Through the years, some of the most meaningful and memorable worship services I've attended during the summer have taken place in the middle of a lake with a cluster of canoes gathered around a pontoon boat with a preacher and communion table, in the shadow of Southwestern canyon walls in a national park before the sun even cleared the local horizon, or gathered with a congregation in a resort community where the outreach to the world beyond their walls had some interestingly unique challenges. I've been inspired by preaching and spoken prayers offered by people I might never had heard the like of, if it weren't in a vacation context.
And yes, not infrequently when I worship on the road, there are things that are done that make me wince, and realize "that's really better the way we do it." Which isn't about smugness or being resistant to change, but it's about consciousness of parts of our worship pattern we can go years without actually considering.
For some of us, worship on vacation may involve a very large stretch of our spiritual muscles, attending a service of a tradition very different from our own.
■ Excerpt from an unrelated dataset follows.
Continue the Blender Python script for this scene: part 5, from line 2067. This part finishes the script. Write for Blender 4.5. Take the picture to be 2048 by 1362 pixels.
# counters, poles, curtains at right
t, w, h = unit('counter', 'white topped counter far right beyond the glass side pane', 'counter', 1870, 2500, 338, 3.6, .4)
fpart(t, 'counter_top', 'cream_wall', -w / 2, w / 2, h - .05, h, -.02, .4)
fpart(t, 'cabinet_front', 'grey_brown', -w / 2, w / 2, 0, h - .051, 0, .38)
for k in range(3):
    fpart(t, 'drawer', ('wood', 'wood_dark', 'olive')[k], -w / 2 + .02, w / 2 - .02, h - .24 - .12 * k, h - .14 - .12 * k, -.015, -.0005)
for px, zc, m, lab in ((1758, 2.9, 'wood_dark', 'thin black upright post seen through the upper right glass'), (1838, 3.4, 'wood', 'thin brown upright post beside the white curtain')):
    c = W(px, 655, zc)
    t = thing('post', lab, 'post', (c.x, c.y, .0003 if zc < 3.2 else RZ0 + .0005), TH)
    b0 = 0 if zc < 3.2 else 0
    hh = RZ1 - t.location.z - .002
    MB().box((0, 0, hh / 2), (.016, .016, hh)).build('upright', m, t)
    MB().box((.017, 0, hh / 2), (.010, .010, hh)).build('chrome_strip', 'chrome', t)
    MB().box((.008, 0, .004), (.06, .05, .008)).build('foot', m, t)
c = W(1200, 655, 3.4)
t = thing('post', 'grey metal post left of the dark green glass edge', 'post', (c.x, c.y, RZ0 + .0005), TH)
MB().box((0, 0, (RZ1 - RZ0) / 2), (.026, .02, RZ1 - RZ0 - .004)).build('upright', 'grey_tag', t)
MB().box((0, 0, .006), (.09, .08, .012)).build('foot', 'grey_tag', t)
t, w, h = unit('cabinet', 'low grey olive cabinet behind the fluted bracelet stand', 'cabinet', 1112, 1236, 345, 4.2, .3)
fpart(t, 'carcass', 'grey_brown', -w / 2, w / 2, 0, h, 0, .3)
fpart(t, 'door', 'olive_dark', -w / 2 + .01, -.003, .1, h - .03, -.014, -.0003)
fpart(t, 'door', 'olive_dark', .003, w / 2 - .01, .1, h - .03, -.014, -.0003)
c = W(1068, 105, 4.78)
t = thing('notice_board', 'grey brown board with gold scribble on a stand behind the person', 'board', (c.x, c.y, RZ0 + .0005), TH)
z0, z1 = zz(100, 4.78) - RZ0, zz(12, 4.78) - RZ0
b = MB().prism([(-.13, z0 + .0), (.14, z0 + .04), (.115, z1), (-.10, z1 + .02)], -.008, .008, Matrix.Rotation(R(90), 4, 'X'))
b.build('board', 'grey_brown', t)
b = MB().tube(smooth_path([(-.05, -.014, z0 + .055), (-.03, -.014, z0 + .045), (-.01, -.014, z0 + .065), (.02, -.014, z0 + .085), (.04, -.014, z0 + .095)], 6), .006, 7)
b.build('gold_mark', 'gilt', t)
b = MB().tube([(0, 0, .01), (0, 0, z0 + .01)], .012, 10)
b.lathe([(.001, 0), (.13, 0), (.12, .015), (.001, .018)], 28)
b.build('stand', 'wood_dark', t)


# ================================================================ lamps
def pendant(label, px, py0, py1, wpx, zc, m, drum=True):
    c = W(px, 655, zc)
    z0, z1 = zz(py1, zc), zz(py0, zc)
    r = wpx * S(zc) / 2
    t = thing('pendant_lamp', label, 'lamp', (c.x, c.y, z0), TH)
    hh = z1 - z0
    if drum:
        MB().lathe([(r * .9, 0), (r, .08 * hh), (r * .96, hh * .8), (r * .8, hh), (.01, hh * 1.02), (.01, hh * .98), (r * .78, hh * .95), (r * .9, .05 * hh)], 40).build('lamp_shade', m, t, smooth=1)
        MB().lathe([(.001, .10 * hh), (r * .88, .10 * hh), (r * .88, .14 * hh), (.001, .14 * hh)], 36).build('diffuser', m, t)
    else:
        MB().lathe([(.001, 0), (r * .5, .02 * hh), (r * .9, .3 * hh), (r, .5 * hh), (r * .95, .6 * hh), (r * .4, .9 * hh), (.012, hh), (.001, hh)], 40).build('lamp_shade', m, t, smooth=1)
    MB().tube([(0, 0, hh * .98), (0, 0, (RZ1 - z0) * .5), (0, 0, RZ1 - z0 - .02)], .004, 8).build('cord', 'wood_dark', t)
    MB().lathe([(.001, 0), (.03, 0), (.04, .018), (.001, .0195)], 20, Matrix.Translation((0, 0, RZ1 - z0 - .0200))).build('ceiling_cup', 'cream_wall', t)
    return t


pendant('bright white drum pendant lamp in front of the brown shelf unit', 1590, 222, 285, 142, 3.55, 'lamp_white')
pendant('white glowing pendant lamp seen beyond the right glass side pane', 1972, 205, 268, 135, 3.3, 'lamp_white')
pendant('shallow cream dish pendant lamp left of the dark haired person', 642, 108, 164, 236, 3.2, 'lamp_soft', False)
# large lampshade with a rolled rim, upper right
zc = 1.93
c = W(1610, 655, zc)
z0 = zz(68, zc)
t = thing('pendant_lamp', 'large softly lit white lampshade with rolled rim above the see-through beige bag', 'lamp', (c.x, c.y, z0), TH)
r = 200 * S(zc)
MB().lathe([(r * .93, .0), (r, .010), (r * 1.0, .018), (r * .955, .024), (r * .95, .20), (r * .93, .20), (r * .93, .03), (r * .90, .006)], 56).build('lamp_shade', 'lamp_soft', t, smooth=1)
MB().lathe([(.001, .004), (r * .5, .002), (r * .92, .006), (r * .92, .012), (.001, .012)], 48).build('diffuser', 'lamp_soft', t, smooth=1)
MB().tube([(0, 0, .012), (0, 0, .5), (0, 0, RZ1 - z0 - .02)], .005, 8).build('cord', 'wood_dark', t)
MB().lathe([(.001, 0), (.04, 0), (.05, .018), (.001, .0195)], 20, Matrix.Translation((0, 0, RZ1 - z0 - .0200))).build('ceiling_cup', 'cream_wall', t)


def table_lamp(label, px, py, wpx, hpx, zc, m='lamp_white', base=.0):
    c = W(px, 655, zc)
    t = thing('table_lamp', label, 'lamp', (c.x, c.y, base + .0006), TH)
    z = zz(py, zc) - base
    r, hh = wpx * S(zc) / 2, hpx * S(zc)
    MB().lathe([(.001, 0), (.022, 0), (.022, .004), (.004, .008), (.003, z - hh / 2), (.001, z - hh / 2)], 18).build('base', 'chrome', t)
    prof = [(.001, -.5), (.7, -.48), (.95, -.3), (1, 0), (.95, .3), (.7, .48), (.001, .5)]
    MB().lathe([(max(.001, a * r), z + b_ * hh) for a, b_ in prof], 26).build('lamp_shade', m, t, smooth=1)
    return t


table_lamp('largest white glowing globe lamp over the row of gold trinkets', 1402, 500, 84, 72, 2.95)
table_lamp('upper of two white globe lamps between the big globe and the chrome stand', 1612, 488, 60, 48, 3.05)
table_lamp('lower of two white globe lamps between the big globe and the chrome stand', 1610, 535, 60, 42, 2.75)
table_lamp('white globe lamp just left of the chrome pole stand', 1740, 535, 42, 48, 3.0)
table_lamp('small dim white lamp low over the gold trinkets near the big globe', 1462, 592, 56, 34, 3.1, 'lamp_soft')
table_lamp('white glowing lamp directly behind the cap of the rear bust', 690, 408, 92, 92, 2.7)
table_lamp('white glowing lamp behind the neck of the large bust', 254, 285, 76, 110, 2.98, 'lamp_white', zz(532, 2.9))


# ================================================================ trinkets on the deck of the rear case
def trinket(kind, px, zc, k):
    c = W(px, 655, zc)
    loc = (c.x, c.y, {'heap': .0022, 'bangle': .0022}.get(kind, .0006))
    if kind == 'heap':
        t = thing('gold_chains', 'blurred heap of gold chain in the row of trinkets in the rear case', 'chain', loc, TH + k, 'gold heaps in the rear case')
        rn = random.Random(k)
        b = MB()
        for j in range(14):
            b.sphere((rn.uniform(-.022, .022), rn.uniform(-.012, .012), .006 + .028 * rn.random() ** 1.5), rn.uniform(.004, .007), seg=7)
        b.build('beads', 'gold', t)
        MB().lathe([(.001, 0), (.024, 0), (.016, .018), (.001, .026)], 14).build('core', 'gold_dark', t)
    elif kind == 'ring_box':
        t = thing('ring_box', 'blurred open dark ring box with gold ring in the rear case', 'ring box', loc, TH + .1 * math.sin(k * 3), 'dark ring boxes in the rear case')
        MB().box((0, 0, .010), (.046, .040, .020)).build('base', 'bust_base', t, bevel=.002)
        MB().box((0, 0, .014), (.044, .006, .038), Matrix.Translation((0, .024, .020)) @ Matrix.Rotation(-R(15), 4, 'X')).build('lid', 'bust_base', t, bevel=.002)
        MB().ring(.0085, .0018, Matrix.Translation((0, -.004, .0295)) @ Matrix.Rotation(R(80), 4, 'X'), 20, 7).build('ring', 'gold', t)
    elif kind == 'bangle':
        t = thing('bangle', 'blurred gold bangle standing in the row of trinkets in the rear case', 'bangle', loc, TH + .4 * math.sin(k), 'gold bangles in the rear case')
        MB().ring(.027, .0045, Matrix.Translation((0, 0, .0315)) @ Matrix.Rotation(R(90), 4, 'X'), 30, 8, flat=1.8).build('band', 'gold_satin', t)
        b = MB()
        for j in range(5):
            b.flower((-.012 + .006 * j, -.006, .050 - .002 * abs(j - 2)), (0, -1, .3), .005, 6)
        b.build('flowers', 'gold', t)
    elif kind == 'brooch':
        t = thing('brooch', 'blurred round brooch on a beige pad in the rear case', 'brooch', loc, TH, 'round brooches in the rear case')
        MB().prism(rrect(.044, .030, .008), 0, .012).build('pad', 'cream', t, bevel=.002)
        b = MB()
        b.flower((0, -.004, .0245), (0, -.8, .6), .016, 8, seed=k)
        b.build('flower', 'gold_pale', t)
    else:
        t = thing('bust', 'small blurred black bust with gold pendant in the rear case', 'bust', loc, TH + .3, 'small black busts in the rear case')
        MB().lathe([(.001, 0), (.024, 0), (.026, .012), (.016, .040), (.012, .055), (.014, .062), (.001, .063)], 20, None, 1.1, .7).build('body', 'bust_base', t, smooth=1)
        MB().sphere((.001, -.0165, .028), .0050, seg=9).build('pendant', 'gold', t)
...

Again, we may see and hear and experience elements that make us think "we could try that back in Newark," or notice parts of the program which cause us to newly appreciate something we even thought we wanted to change, because we got to see how it worked when someone else did it, and it didn't.
There's a Benedictine monastery my wife and I have visited twice and hope to make a third time to this summer, up the Chama River far off the beaten track in New Mexico, and candidly? There's really almost nothing I could imagine directly borrowing from how the Monastery of Christ in the Desert does their prayer and proceedings that's useable back in Newark at our church.
But the length and format and setting of the sanctuary all combine to allow me to step back from myself and my own tastes and temptations, and see worship in a new light. Jolted out of my usual ruts, the landscape suddenly looks entirely different all around me.
If you get a chance to attend a different service this summer, my prayer is that you take advantage of that opportunity. It may just be going with ol' Aunt Alice to her Wednesday night prayer meeting, or getting in the car with Cousin Zach to visit his sharing group. You may not end up wanting to do that again, but I strongly suspect you'll be glad you tried it once. (The canoe service thing is really cool!)